• WHAT THE TASK REQUIRES
The data below needs to be returned exactly, line for line.

• MATERIAL PROVIDED
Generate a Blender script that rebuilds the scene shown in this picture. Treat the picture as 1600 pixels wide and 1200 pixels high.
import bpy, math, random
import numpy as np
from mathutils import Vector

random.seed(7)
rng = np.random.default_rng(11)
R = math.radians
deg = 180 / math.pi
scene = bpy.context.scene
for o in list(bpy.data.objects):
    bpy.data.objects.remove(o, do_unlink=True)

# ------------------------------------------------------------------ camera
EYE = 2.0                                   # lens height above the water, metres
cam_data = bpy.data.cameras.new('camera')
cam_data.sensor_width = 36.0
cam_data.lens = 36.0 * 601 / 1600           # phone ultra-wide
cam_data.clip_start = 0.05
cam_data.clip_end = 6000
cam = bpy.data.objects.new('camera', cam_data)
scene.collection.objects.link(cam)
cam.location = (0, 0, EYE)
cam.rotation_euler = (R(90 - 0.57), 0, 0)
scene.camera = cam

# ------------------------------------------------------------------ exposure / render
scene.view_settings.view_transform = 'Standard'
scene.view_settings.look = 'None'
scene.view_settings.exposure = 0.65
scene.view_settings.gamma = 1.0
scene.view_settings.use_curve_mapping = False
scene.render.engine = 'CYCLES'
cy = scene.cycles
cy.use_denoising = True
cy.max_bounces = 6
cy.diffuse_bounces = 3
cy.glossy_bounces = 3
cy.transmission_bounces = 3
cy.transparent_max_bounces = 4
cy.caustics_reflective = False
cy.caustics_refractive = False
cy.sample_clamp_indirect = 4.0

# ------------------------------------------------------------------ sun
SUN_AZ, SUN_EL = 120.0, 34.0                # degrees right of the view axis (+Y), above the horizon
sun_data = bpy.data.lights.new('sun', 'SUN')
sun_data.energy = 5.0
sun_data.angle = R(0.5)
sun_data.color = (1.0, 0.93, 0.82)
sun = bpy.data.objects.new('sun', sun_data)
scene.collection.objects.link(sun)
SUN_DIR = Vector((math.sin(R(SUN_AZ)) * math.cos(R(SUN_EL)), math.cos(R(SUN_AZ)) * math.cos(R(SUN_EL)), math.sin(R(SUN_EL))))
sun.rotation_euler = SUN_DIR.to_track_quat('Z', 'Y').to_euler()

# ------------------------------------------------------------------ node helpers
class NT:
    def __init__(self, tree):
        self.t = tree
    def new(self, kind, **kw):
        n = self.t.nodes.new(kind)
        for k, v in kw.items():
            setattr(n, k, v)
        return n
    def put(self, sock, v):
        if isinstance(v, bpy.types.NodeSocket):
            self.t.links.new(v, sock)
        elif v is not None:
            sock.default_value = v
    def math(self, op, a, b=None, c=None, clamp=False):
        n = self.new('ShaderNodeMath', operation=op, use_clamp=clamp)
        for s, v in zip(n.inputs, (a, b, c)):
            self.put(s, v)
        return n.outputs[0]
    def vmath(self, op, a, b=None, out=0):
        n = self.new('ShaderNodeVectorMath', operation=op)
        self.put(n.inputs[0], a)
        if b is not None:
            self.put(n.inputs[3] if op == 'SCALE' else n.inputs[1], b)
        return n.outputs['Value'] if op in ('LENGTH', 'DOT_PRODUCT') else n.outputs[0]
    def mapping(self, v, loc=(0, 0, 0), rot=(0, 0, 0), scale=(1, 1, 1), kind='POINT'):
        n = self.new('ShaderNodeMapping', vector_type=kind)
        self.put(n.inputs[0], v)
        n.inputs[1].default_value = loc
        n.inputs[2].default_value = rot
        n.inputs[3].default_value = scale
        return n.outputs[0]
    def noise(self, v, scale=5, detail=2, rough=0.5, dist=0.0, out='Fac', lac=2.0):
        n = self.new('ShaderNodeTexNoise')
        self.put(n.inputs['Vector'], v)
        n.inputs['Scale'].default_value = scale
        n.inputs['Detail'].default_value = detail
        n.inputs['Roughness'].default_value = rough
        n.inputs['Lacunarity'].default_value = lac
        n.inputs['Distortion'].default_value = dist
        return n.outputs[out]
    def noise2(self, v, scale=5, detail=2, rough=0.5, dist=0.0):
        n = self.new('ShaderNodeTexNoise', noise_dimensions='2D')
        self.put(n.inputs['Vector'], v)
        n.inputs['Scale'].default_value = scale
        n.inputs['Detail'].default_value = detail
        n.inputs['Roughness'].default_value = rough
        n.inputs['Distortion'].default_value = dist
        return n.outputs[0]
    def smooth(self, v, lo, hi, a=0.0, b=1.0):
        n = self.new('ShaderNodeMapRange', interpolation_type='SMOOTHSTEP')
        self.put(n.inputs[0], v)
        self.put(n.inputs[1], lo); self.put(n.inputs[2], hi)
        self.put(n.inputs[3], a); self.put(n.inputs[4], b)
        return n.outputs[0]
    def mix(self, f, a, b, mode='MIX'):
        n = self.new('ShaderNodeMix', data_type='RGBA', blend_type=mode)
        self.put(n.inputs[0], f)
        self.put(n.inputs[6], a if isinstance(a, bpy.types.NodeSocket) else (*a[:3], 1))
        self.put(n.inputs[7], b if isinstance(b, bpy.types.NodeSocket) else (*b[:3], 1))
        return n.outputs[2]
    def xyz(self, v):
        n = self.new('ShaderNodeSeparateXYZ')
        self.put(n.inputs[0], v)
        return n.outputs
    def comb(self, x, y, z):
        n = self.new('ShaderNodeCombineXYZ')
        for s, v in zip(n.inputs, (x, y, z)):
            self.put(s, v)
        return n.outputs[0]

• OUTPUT
Generate a Blender script that rebuilds the scene shown in this picture. Treat the picture as 1600 pixels wide and 1200 pixels high.
import bpy, math, random
import numpy as np
from mathutils import Vector

random.seed(7)
rng = np.random.default_rng(11)
R = math.radians
deg = 180 / math.pi
scene = bpy.context.scene
for o in list(bpy.data.objects):
    bpy.data.objects.remove(o, do_unlink=True)

# ------------------------------------------------------------------ camera
EYE = 2.0                                   # lens height above the water, metres
cam_data = bpy.data.cameras.new('camera')
cam_data.sensor_width = 36.0
cam_data.lens = 36.0 * 601 / 1600           # phone ultra-wide
cam_data.clip_start = 0.05
cam_data.clip_end = 6000
cam = bpy.data.objects.new('camera', cam_data)
scene.collection.objects.link(cam)
cam.location = (0, 0, EYE)
cam.rotation_euler = (R(90 - 0.57), 0, 0)
scene.camera = cam

# ------------------------------------------------------------------ exposure / render
scene.view_settings.view_transform = 'Standard'
scene.view_settings.look = 'None'
scene.view_settings.exposure = 0.65
scene.view_settings.gamma = 1.0
scene.view_settings.use_curve_mapping = False
scene.render.engine = 'CYCLES'
cy = scene.cycles
cy.use_denoising = True
cy.max_bounces = 6
cy.diffuse_bounces = 3
cy.glossy_bounces = 3
cy.transmission_bounces = 3
cy.transparent_max_bounces = 4
cy.caustics_reflective = False
cy.caustics_refractive = False
cy.sample_clamp_indirect = 4.0

# ------------------------------------------------------------------ sun
SUN_AZ, SUN_EL = 120.0, 34.0                # degrees right of the view axis (+Y), above the horizon
sun_data = bpy.data.lights.new('sun', 'SUN')
sun_data.energy = 5.0
sun_data.angle = R(0.5)
sun_data.color = (1.0, 0.93, 0.82)
sun = bpy.data.objects.new('sun', sun_data)
scene.collection.objects.link(sun)
SUN_DIR = Vector((math.sin(R(SUN_AZ)) * math.cos(R(SUN_EL)), math.cos(R(SUN_AZ)) * math.cos(R(SUN_EL)), math.sin(R(SUN_EL))))
sun.rotation_euler = SUN_DIR.to_track_quat('Z', 'Y').to_euler()

# ------------------------------------------------------------------ node helpers
class NT:
    def __init__(self, tree):
        self.t = tree
    def new(self, kind, **kw):
        n = self.t.nodes.new(kind)
        for k, v in kw.items():
            setattr(n, k, v)
        return n
    def put(self, sock, v):
        if isinstance(v, bpy.types.NodeSocket):
            self.t.links.new(v, sock)
        elif v is not None:
            sock.default_value = v
    def math(self, op, a, b=None, c=None, clamp=False):
        n = self.new('ShaderNodeMath', operation=op, use_clamp=clamp)
        for s, v in zip(n.inputs, (a, b, c)):
            self.put(s, v)
        return n.outputs[0]
    def vmath(self, op, a, b=None, out=0):
        n = self.new('ShaderNodeVectorMath', operation=op)
        self.put(n.inputs[0], a)
        if b is not None:
            self.put(n.inputs[3] if op == 'SCALE' else n.inputs[1], b)
        return n.outputs['Value'] if op in ('LENGTH', 'DOT_PRODUCT') else n.outputs[0]
    def mapping(self, v, loc=(0, 0, 0), rot=(0, 0, 0), scale=(1, 1, 1), kind='POINT'):
        n = self.new('ShaderNodeMapping', vector_type=kind)
        self.put(n.inputs[0], v)
        n.inputs[1].default_value = loc
        n.inputs[2].default_value = rot
        n.inputs[3].default_value = scale
        return n.outputs[0]
    def noise(self, v, scale=5, detail=2, rough=0.5, dist=0.0, out='Fac', lac=2.0):
        n = self.new('ShaderNodeTexNoise')
        self.put(n.inputs['Vector'], v)
        n.inputs['Scale'].default_value = scale
        n.inputs['Detail'].default_value = detail
        n.inputs['Roughness'].default_value = rough
        n.inputs['Lacunarity'].default_value = lac
        n.inputs['Distortion'].default_value = dist
        return n.outputs[out]
    def noise2(self, v, scale=5, detail=2, rough=0.5, dist=0.0):
        n = self.new('ShaderNodeTexNoise', noise_dimensions='2D')
        self.put(n.inputs['Vector'], v)
        n.inputs['Scale'].default_value = scale
        n.inputs['Detail'].default_value = detail
        n.inputs['Roughness'].default_value = rough
        n.inputs['Distortion'].default_value = dist
        return n.outputs[0]
    def smooth(self, v, lo, hi, a=0.0, b=1.0):
        n = self.new('ShaderNodeMapRange', interpolation_type='SMOOTHSTEP')
        self.put(n.inputs[0], v)
        self.put(n.inputs[1], lo); self.put(n.inputs[2], hi)
        self.put(n.inputs[3], a); self.put(n.inputs[4], b)
        return n.outputs[0]
    def mix(self, f, a, b, mode='MIX'):
        n = self.new('ShaderNodeMix', data_type='RGBA', blend_type=mode)
        self.put(n.inputs[0], f)
        self.put(n.inputs[6], a if isinstance(a, bpy.types.NodeSocket) else (*a[:3], 1))
        self.put(n.inputs[7], b if isinstance(b, bpy.types.NodeSocket) else (*b[:3], 1))
        return n.outputs[2]
    def xyz(self, v):
        n = self.new('ShaderNodeSeparateXYZ')
        self.put(n.inputs[0], v)
        return n.outputs
    def comb(self, x, y, z):
        n = self.new('ShaderNodeCombineXYZ')
        for s, v in zip(n.inputs, (x, y, z)):
            self.put(s, v)
        return n.outputs[0]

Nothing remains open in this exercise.